I am unwilling to lose either conservatism of liberalism in the sense in which I have defined them.  In fact, I regard it as essential for the Church of England (and not the Church of England only) to contain both.

This rootedness necessary for a liberalism which authentically serves the Church has, for Habgood, a particular centre:

The creeds, which try to catch in words the essence of the Christian faith as it was defined in relation to particular historical conflicts, stand as permanent signposts of Christian orthodoxy.

It is a quite robust statement of the Church's creedal centre, reminding liberalism that the context for theological inquiry is the catholic creeds - that there is, in fact, something called "Christian orthodoxy" which defines the Church's confession and witness.

In a reminder that Anglicanism's current divisions stretch back into the 1980s, Habgood also addresses tensions within the Communion:

By the time this is published I hope the 1988 Lambeth Conference will have gone some way towards tackling the problem of authority ... It is true that Anglicanism, with its somewhat haphazard history, suffers from the tension between diversity and cohesion in a particularly acute form.

Here, it seems, is a recognition of Anglicanism's "ecclesial deficit".  And Habgood's answer?  It was not the casual affirmation of the status quo so evident in much opposition to the Covenant:

My own belief is that the best way forward is by strengthening the theological coherence of the Communion.

To hear such words from opponents of the Covenant today would go some way to signalling their acceptance of the fact that the status quo within Anglicanism falls short of what life in communion should actually be.  Rather than merely celebrating autonomy and independence, what - after the apparent rejection of the Covenant - can we Anglicans do to authentically strengthen our life together in communion and move from incoherence to coherence?

In place of the liberalism lof Habgood, we now have a highly ideological progressivism in parts of the Communion which seeks to deny theological conservatism a place in the Church's life and witness, which recoils from any concept of creedal orthodoxy, and which rejects a deepening of Anglicanism's life as communion.  Perhaps Habgood does reflect a past era, shaped by the attitudes and conventions of mid-20th century English Church and society, and a liberalism which cannot be retrieved.  If so, Anglicanism is self-evidently the poorer for it.

4 comments:

Fr Levi said...

A lot to chew on here.
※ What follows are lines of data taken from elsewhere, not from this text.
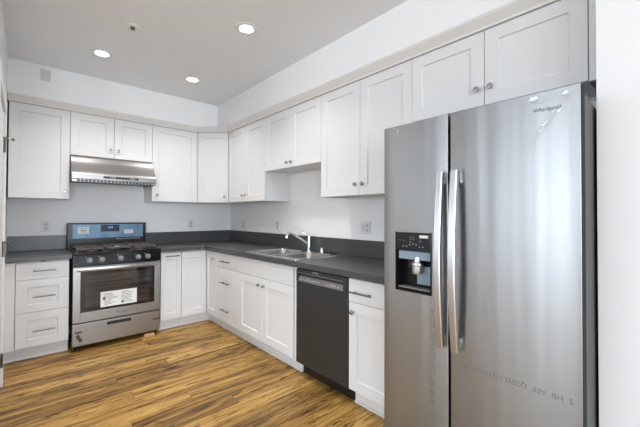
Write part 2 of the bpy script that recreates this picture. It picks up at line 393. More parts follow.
def wall_cab(label, loc, rot, w, z0, fronts, depth=D-0.002):
    t = thing('wall_cabinet', label, 'cabinet', (loc[0], loc[1], 0), rot, 'white shaker wall cabinets')
    bm = nb(); T = 0.016; y0 = 0.0215; z1 = UT-0.001
    box(bm, 0.0008, T, y0, depth, z0, z1); box(bm, w-T, w-0.0008, y0, depth, z0, z1)
    box(bm, T, w-T, y0, depth, z0+0.018, z0+0.034); box(bm, T, w-T, y0, depth, z1-T, z1); box(bm, T, w-T, depth-0.008, depth, z0, z1)
    box(bm, T, w-T, y0, y0+0.018, z0, z0+0.034)
    box(bm, w/2-0.02, w/2+0.02, y0, y0+0.018, z0+0.03, z1-T)
    obj('cabinet_box', bm, M['cab'], t)
    for f in fronts: front(t, f)
    return t
def base_cab(label, loc, rot, w, fronts, depth=B-0.002, left_fill=0, open_top=False):
    t = thing('base_cabinet', label, 'cabinet', (loc[0], loc[1], 0), rot, 'white shaker base cabinets')
    bm = nb(); T = 0.016; y0 = 0.0215; z1 = CB-0.001
    box(bm, 0.0008, T, y0, depth, 0.11, z1); box(bm, w-T, w-0.0008, y0, depth, 0.11, z1); box(bm, T, w-T, y0, depth, 0.11, 0.126)
    box(bm, T, w-T, depth-0.008, depth, 0.126, z1)
    box(bm, T, w-T, y0, y0+0.018, z1-0.03, z1)
    box(bm, T, w-T, y0, y0+0.018, 0.69, 0.71); box(bm, w/2-0.015, w/2+0.015, y0, y0+0.018, 0.12, z1)
    obj('cabinet_box', bm, M['cab'], t)
    bm = nb(); box(bm, 0.0, w, 0.071, 0.086, 0.001, 0.1095); box(bm, 0, w, 0.061, 0.0705, 0.001, 0.018, 0.003); obj('toe_kick', bm, M['cab'], t)
    for f in fronts: front(t, f)
    return t
ROT_R = -PI/2
kz = UB+0.075
# back wall uppers
x = -2.374
wall_cab('tall single-door white wall cabinet at far left, above the left counter', (x, -D), 0, 0.451, UB, [('door', 0, 0.451, UB, UT, ('knob', 0.415, kz))])
wall_cab('short double-door white wall cabinet directly above the range hood', (-1.923, -D), 0, 0.762, 1.888, [('door', 0, 0.381, 1.888, UT, ('knob', 0.345, 1.888+0.085)), ('door', 0.381, 0.762, 1.888, UT, ('knob', 0.417, 1.888+0.085))])
wall_cab('single-door white wall cabinet between the range hood and the diagonal corner cabinet', (-1.161, -D), 0, 0.530, UB, [('door', 0, 0.530, UB, UT, ('knob', 0.05, kz))])
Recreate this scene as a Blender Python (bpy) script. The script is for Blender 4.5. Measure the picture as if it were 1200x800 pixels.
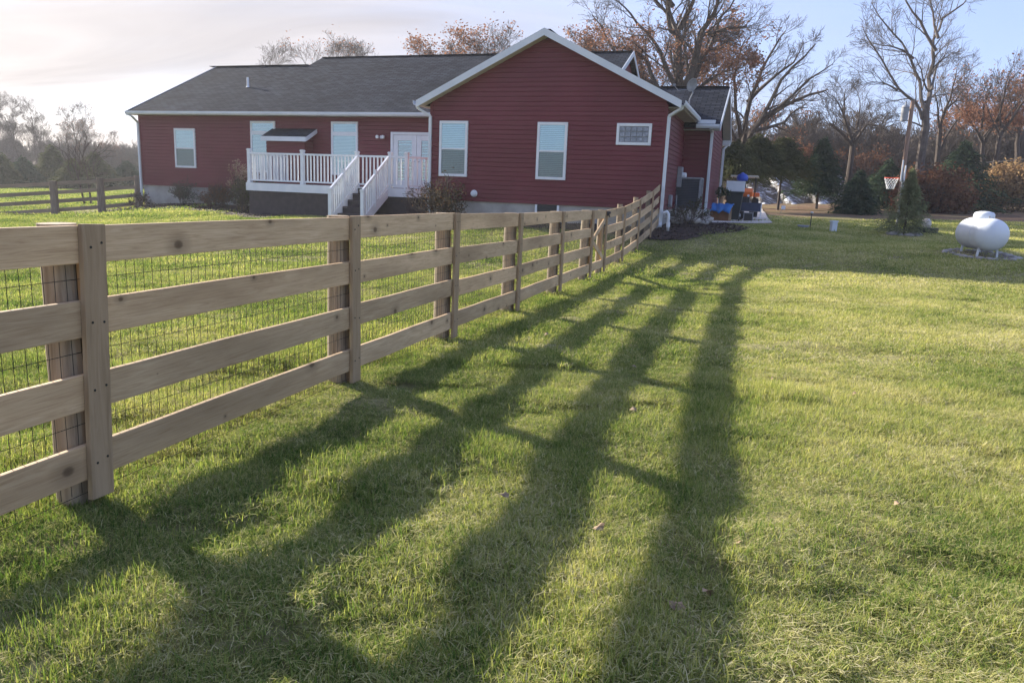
import bpy, math, random
import numpy as np
from mathutils import Vector, Matrix
from math import sin, cos, tan, atan, atan2, radians, sqrt, pi

S = bpy.context.scene
for o in list(bpy.data.objects): bpy.data.objects.remove(o)
COL = S.collection

# ------------------------------------------------------------------ camera
EYE = 1.43; FPX = 880.0; ROLL = atan(.04)
PITCH = atan(176 * cos(ROLL) / FPX)
FW = np.array([0, cos(PITCH), -sin(PITCH)]); UP0 = np.array([0, sin(PITCH), cos(PITCH)]); RT0 = np.array([1., 0, 0])
UPC = -sin(ROLL) * RT0 + cos(ROLL) * UP0; RTC = cos(ROLL) * RT0 + sin(ROLL) * UP0
cd = bpy.data.cameras.new('camera'); cam = bpy.data.objects.new('camera', cd); COL.objects.link(cam)
cd.sensor_width = 36; cd.lens = 36 * FPX / 1200; cd.clip_start = .05; cd.clip_end = 3000
M = Matrix.Identity(4)
for i in range(3):
    M[i][0] = RTC[i]; M[i][1] = UPC[i]; M[i][2] = -FW[i]
M[2][3] = EYE
cam.matrix_world = M; S.camera = cam

# ------------------------------------------------------------------ light
SUN_AZ = radians(-51); SUN_EL = radians(22.6)          # azimuth measured from +Y towards +X
SD = Vector((sin(SUN_AZ) * cos(SUN_EL), cos(SUN_AZ) * cos(SUN_EL), sin(SUN_EL)))
ld = bpy.data.lights.new('sun', 'SUN'); ld.energy = 5.0; ld.angle = radians(.8); ld.color = (1, .92, .79)
sun = bpy.data.objects.new('sun', ld); COL.objects.link(sun)
sun.rotation_euler = SD.to_track_quat('Z', 'Y').to_euler(); sun.location = (-30, 20, 30)
S.view_settings.view_transform = 'Standard'; S.view_settings.look = 'None'
S.view_settings.exposure = 1.5; S.view_settings.gamma = 1
S.cycles.max_bounces = 6; S.cycles.diffuse_bounces = 2; S.cycles.glossy_bounces = 2
S.cycles.transmission_bounces = 4; S.cycles.transparent_max_bounces = 12; S.cycles.volume_bounces = 0
S.cycles.use_denoising = True

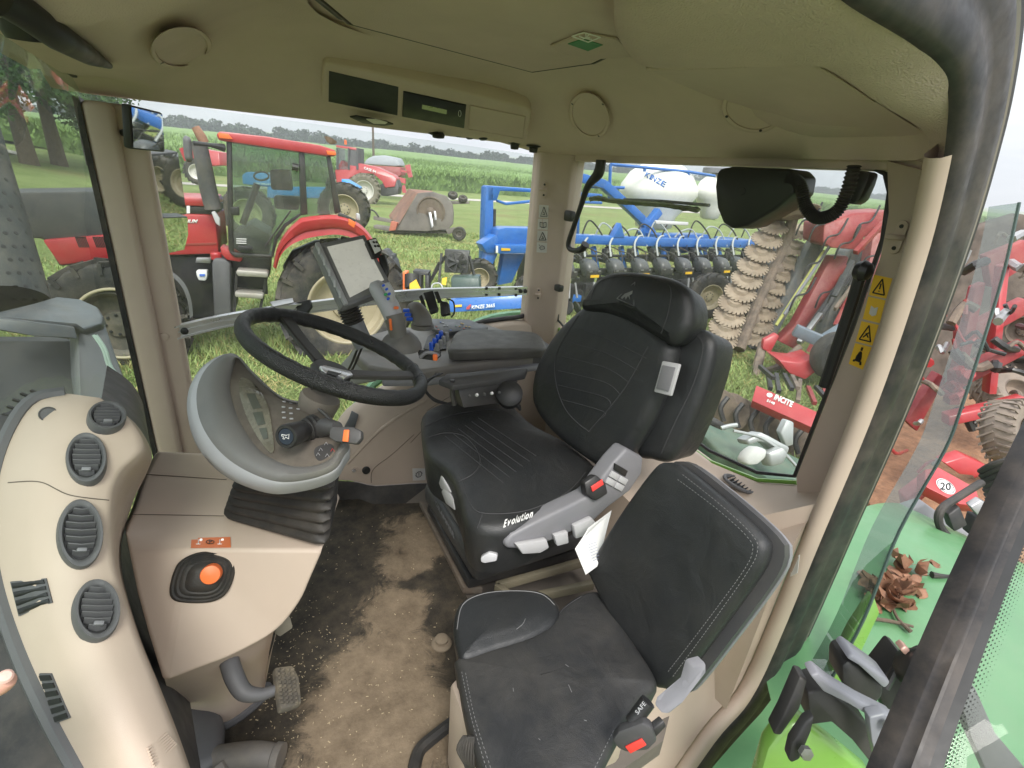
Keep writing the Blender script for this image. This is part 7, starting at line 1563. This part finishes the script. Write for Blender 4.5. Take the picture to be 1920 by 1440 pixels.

My own fear is that Anglicanism in the Western World is so desperate to be seen as 'relevant' in an increasingly secular world that it makes itself, ironically, increasingly irrelevant by abandoning more and more of what is central to its identity (that is, orthodox Christianity).

BC said...

Fr. Levi, many thanks for your comment. Indeed, the pursuit of an authentic relevance is most likely to be achieved through a (gracious not militant) counter-cultural witness. The Creedal Christian's latest post points to a particularly stark example of what happens when a church seeks a relevance as defined by secularism.

Tony Hunt said...

I'm reminded of the essay on liberalism in Rowan Williams' Anglican Identities. For my part, I still think that the old Anglican liberalism is a worthy inheritance. From Gore to Westcott and Hort, to Michael Ramsey and Radical Orthodoxy, there is an "openness" that is valuable to keep alive yet which doesn't see the need, as so many who self-identify as liberal seem to imagine, to challenge creedal orthodoxy.

BC said...

Tony, totally agree with your comments. The witness of Anglicanism would benefit from a liberalism that combined openness with the creedal centre.